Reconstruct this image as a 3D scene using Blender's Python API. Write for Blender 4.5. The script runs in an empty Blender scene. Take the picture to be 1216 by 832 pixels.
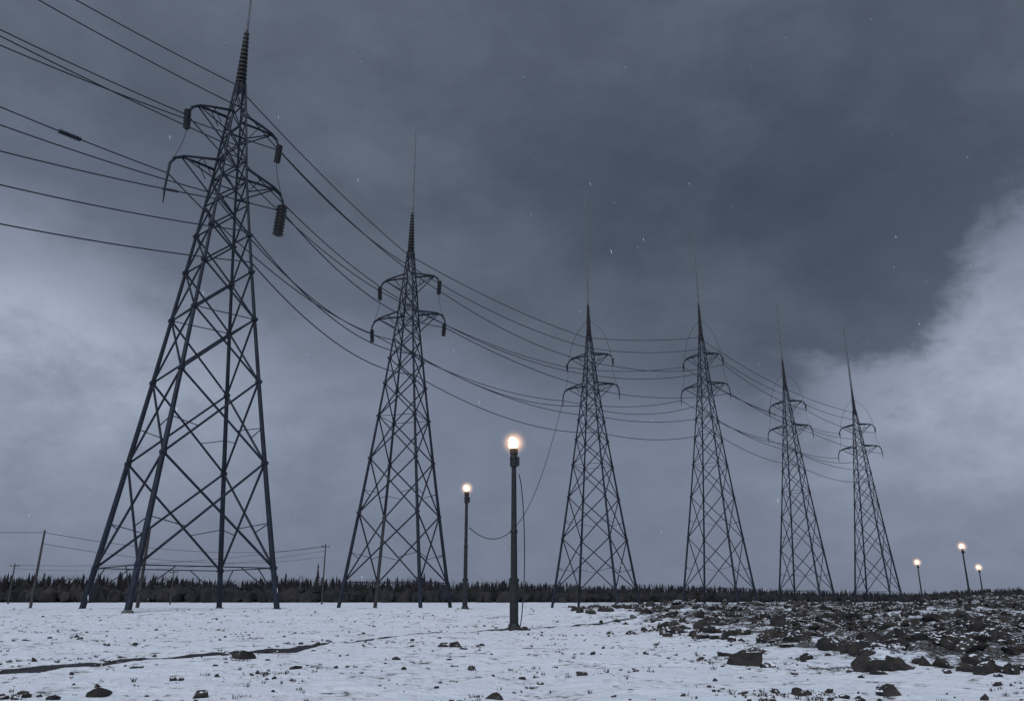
import bpy, math, random
from mathutils import Vector, Matrix, noise
random.seed(7)
R=random.random
U=random.uniform
sc=bpy.context.scene
sc.view_settings.view_transform='Standard'
sc.view_settings.look='None'
sc.view_settings.exposure=0
TH=math.radians(17.2)

# ------------------------------------------------------------------ helpers
def sstep(a,b,x):
    t=min(1,max(0,(x-a)/(b-a)));return t*t*(3-2*t)
def link(o,parent=None):
    sc.collection.objects.link(o)
    if parent: o.parent=parent
    return o
class MB:
    def __init__(s): s.v=[];s.f=[]
    def tube(s,pts,rads,n=6,cap=True):
        pts=[Vector(p) for p in pts]
        base=len(s.v)
        m=len(pts)
        up=None
        for i,p in enumerate(pts):
            if i==0: d=pts[1]-pts[0]
            elif i==m-1: d=pts[-1]-pts[-2]
            else: d=pts[i+1]-pts[i-1]
            if d.length<1e-6: d=Vector((0,0,1))
            d.normalize()
            if up is None:
                ref=Vector((0,0,1)) if abs(d.z)<.9 else Vector((1,0,0))
                a=d.cross(ref).normalized()
            else:
                a=(up-d*up.dot(d))
                if a.length<1e-5: a=d.orthogonal()
                a.normalize()
            up=a
            b=d.cross(a)
            r=rads[i] if hasattr(rads,'__len__') else rads
            for k in range(n):
                t=2*math.pi*(k+.5)/n
                s.v.append(p+a*(math.cos(t)*r)+b*(math.sin(t)*r))
        for i in range(m-1):
            for k in range(n):
                k2=(k+1)%n
                s.f.append((base+i*n+k,base+i*n+k2,base+(i+1)*n+k2,base+(i+1)*n+k))
        if cap:
            s.f.append(tuple(base+k for k in range(n))[::-1])
            s.f.append(tuple(base+(m-1)*n+k for k in range(n)))
    def cyl(s,a,b,r1,r2=None,n=6): s.tube([a,b],[r1,r1 if r2 is None else r2],n)
    def lathe(s,c,prof,n=12,axis=Vector((0,0,1))):
        c=Vector(c);q=Vector((0,0,1)).rotation_difference(axis)
        base=len(s.v)
        for (r,z) in prof:
            for k in range(n):
                t=2*math.pi*k/n
                s.v.append(c+q@Vector((r*math.cos(t),r*math.sin(t),z)))
        for i in range(len(prof)-1):
            for k in range(n):
                k2=(k+1)%n
                s.f.append((base+i*n+k,base+i*n+k2,base+(i+1)*n+k2,base+(i+1)*n+k))
        s.f.append(tuple(base+k for k in range(n))[::-1])
        s.f.append(tuple(base+(len(prof)-1)*n+k for k in range(n)))
    def box(s,c,h,rot=0):
        c=Vector(c);b=len(s.v);ca,sa=math.cos(rot),math.sin(rot)
        for dz in(-1,1):
            for dx,dy in((-1,-1),(1,-1),(1,1),(-1,1)):
                x,y=dx*h[0],dy*h[1]
                s.v.append(c+Vector((x*ca-y*sa,x*sa+y*ca,dz*h[2])))
        for f in((3,2,1,0),(4,5,6,7),(0,1,5,4),(1,2,6,5),(2,3,7,6),(3,0,4,7)):
            s.f.append(tuple(b+i for i in f))
    def obj(s,name,mat,parent=None,smooth=False):
        me=bpy.data.meshes.new(name)
        me.from_pydata([tuple(v) for v in s.v],[],s.f)
        me.materials.append(mat)
        if smooth:
            me.polygons.foreach_set('use_smooth',[True]*len(me.polygons))
        me.update()
        return link(bpy.data.objects.new(name,me),parent)

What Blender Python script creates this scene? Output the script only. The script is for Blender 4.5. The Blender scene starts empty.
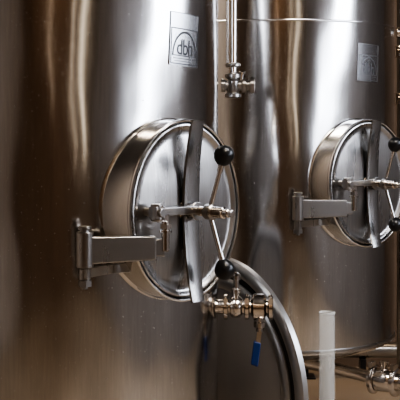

### Given task:
Repeat exactly the lines from the start of the entries down to the line with "TH=math.radians(17.2)", keeping both ends but none of the pictures.

### Answer for the task:
Reconstruct this image as a 3D scene using Blender's Python API. Write for Blender 4.5. The script runs in an empty Blender scene. Take the picture to be 1216 by 832 pixels.
import bpy, math, random
from mathutils import Vector, Matrix, noise
random.seed(7)
R=random.random
U=random.uniform
sc=bpy.context.scene
sc.view_settings.view_transform='Standard'
sc.view_settings.look='None'
sc.view_settings.exposure=0
TH=math.radians(17.2)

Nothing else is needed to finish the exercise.